As a plumber in the community for almost four decades, Johnson says he’s experienced a lot of prejudice and people’s pre-conceived notions throughout the years. “In the early days, when I started back in the ’80s, some people were really apprehensive about letting me in the door because it was out of their comfort zone. And there’s no one to blame for that, it’s just a lack of familiarity,” he says. “There was a lot of motivation, finding a lot of the unfortunate ignorance that was out there and it was too late once they were adults. So I knew for sure I needed to start earlier. Many people had already been set in their ways.”
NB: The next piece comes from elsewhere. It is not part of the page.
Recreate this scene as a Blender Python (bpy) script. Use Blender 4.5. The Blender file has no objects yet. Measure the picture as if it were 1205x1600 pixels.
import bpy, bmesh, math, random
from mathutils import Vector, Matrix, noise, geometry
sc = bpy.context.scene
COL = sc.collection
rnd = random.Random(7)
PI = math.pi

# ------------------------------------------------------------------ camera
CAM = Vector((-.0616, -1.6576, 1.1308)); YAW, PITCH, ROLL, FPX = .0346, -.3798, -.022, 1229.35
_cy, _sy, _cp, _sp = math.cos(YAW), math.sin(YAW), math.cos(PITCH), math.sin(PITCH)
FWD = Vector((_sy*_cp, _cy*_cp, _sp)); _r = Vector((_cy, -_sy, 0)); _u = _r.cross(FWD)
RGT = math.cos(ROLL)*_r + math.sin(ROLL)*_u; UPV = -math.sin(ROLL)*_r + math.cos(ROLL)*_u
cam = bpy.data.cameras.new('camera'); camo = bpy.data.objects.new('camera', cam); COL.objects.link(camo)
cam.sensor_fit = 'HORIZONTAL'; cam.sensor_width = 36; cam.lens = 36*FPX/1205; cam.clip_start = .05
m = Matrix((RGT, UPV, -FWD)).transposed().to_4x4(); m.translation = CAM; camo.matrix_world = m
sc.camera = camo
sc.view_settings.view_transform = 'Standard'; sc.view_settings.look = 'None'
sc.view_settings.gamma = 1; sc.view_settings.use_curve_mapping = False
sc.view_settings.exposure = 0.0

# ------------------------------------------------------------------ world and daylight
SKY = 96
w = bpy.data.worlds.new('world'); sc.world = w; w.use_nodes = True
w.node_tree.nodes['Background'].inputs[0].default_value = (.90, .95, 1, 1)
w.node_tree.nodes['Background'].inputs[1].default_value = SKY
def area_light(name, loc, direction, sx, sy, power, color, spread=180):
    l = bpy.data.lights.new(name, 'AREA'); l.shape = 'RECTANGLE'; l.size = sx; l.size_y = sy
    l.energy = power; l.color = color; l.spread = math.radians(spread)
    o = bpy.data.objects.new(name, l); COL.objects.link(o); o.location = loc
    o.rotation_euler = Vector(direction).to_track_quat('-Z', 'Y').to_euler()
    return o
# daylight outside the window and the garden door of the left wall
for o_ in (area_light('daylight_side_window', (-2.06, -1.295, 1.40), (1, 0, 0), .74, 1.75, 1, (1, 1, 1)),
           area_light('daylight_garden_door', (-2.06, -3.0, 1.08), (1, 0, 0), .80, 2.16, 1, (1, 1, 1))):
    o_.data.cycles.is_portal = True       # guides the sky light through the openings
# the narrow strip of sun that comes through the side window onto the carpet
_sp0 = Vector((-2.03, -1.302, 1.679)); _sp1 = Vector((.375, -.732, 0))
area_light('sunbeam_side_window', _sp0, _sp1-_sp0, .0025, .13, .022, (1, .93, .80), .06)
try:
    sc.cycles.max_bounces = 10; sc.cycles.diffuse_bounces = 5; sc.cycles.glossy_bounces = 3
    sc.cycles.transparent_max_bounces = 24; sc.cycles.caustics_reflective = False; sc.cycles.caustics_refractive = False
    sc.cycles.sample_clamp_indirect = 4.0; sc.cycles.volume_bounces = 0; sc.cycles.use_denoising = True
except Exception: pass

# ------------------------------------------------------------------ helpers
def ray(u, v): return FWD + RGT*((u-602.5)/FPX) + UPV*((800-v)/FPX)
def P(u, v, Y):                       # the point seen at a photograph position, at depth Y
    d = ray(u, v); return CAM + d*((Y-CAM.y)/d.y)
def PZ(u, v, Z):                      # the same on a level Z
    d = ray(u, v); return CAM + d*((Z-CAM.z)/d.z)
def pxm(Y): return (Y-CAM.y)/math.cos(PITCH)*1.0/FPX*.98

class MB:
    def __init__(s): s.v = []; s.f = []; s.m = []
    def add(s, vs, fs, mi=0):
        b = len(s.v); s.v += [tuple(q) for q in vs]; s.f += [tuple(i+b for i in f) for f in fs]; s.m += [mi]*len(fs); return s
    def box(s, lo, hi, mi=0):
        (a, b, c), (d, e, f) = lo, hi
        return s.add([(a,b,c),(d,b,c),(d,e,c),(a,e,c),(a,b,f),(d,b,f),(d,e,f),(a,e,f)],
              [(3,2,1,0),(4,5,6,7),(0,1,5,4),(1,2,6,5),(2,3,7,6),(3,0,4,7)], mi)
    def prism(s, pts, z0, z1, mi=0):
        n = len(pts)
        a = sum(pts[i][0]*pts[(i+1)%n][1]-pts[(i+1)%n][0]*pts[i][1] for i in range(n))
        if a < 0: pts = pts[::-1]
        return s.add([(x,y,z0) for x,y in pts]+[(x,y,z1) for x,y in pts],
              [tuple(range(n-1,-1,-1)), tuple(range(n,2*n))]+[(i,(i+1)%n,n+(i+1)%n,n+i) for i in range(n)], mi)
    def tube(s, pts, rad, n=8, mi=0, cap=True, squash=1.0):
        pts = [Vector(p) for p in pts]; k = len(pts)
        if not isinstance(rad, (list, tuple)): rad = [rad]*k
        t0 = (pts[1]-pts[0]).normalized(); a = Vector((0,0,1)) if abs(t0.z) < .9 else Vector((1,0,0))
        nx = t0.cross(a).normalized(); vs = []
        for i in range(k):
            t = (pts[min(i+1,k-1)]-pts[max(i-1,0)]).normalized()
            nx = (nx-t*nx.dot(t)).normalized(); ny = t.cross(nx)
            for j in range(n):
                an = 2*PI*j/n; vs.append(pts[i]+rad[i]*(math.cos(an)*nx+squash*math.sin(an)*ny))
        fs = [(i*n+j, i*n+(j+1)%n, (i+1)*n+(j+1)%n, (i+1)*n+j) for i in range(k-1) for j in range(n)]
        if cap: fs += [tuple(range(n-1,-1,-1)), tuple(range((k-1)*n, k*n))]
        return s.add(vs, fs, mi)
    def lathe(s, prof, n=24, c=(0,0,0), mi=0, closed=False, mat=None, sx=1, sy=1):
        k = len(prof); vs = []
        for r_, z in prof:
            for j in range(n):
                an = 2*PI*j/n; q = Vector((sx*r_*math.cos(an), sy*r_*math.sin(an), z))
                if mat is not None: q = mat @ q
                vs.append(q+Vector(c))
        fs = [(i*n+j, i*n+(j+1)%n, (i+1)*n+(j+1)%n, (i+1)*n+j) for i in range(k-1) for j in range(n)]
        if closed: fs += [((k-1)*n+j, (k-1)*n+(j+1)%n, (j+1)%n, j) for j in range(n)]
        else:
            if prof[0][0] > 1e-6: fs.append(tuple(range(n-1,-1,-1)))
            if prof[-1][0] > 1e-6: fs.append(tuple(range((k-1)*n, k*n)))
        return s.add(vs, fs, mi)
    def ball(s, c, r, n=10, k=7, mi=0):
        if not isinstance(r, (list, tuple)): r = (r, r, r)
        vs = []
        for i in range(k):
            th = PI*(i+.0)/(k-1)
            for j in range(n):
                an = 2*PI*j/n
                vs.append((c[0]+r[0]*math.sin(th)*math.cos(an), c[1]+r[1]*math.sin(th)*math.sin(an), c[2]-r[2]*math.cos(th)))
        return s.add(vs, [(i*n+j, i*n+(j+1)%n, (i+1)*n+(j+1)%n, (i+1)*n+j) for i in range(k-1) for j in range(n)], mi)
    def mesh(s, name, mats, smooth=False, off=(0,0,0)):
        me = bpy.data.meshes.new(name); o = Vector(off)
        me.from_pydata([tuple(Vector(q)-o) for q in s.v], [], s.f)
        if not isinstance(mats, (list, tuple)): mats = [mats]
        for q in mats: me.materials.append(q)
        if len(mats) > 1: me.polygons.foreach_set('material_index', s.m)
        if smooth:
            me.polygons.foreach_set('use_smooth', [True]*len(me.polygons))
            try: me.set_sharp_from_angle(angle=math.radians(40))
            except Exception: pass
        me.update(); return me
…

When he first started volunteering with RER, Johnson would hear comments like, “We’re so glad you could come up here today,” despite the fact that he’d lived in Boulder for decades and had daughters in the school. “This is why it’s important to be out there in the community,” he says.
Now, he has kids coming up to him at the grocery store, recognizing him from RER classes, and wanting to introduce him to their parents. Although he admits it can sometimes be awkward, he welcomes these conversations that force the issue.
“Kids are wide open about everything, they’re not holding anything back,” Johnson says. “A lot of the parents would just rather elude [to racism] and ignore certain things but the kids are the ones who force it. They’re the ones who make the difference.”